> **Dataset records**
▼
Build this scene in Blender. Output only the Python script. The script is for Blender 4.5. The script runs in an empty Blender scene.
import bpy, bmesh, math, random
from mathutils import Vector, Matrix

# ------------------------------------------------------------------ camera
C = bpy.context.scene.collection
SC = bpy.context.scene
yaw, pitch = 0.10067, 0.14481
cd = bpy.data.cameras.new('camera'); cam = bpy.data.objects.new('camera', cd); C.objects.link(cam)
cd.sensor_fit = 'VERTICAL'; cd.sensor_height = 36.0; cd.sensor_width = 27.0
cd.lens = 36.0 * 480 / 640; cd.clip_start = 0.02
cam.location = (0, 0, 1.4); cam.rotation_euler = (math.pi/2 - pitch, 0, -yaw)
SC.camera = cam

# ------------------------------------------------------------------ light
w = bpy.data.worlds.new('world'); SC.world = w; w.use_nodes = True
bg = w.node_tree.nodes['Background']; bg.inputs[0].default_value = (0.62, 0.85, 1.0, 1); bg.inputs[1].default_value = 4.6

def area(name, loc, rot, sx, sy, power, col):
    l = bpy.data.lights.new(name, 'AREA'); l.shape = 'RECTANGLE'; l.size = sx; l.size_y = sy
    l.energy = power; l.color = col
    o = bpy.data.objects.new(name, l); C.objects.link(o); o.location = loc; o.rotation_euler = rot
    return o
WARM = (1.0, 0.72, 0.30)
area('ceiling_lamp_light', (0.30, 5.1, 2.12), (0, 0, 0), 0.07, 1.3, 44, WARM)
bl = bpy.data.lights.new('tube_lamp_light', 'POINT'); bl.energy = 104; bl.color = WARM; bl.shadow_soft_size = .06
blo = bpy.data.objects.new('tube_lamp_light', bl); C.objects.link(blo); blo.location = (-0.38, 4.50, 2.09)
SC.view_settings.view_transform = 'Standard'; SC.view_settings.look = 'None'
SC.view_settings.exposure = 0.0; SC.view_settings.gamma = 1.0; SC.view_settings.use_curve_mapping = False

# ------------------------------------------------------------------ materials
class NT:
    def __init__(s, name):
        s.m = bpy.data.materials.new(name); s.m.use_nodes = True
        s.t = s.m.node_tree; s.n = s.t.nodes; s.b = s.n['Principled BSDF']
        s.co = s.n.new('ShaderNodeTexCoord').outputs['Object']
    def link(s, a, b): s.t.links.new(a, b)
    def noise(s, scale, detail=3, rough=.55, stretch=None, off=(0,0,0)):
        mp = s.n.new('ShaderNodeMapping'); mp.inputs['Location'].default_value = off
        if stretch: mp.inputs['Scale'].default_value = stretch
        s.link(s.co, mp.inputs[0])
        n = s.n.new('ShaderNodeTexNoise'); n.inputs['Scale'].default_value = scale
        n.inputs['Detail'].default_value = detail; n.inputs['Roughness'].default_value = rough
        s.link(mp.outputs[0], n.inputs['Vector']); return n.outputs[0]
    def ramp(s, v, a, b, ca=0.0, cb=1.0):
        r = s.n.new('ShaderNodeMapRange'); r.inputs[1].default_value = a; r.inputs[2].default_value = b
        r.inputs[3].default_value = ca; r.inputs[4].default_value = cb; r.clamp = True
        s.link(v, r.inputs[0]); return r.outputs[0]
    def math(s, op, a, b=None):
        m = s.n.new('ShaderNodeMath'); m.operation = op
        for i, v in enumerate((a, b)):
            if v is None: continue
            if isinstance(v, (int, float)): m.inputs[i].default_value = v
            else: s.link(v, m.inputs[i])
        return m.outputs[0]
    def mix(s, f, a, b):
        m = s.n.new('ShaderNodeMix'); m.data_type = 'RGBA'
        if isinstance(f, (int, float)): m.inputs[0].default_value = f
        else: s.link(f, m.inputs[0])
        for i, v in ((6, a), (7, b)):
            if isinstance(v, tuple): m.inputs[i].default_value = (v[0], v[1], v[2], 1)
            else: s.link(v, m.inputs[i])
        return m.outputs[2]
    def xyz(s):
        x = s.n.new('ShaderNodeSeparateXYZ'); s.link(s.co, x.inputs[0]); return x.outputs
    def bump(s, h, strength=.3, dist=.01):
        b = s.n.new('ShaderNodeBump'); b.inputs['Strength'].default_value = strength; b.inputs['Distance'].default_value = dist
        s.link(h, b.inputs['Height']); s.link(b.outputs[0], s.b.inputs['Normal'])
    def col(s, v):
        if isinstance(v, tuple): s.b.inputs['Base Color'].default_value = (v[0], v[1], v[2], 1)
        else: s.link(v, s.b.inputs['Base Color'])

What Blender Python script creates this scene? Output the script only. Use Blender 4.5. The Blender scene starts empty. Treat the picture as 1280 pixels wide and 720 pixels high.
▲
Begin with the first line of the records and reproduce each line as is, ending with the line that holds "SC.view_settings.exposure = 0.0;".

Build this scene in Blender. Output only the Python script. The script is for Blender 4.5. The script runs in an empty Blender scene.
import bpy, bmesh, math, random
from mathutils import Vector, Matrix

# ------------------------------------------------------------------ camera
C = bpy.context.scene.collection
SC = bpy.context.scene
yaw, pitch = 0.10067, 0.14481
cd = bpy.data.cameras.new('camera'); cam = bpy.data.objects.new('camera', cd); C.objects.link(cam)
cd.sensor_fit = 'VERTICAL'; cd.sensor_height = 36.0; cd.sensor_width = 27.0
cd.lens = 36.0 * 480 / 640; cd.clip_start = 0.02
cam.location = (0, 0, 1.4); cam.rotation_euler = (math.pi/2 - pitch, 0, -yaw)
SC.camera = cam

# ------------------------------------------------------------------ light
w = bpy.data.worlds.new('world'); SC.world = w; w.use_nodes = True
bg = w.node_tree.nodes['Background']; bg.inputs[0].default_value = (0.62, 0.85, 1.0, 1); bg.inputs[1].default_value = 4.6

def area(name, loc, rot, sx, sy, power, col):
    l = bpy.data.lights.new(name, 'AREA'); l.shape = 'RECTANGLE'; l.size = sx; l.size_y = sy
    l.energy = power; l.color = col
    o = bpy.data.objects.new(name, l); C.objects.link(o); o.location = loc; o.rotation_euler = rot
    return o
WARM = (1.0, 0.72, 0.30)
area('ceiling_lamp_light', (0.30, 5.1, 2.12), (0, 0, 0), 0.07, 1.3, 44, WARM)
bl = bpy.data.lights.new('tube_lamp_light', 'POINT'); bl.energy = 104; bl.color = WARM; bl.shadow_soft_size = .06
blo = bpy.data.objects.new('tube_lamp_light', bl); C.objects.link(blo); blo.location = (-0.38, 4.50, 2.09)
SC.view_settings.view_transform = 'Standard'; SC.view_settings.look = 'None'
SC.view_settings.exposure = 0.0; SC.view_settings.gamma = 1.0; SC.view_settings.use_curve_mapping = False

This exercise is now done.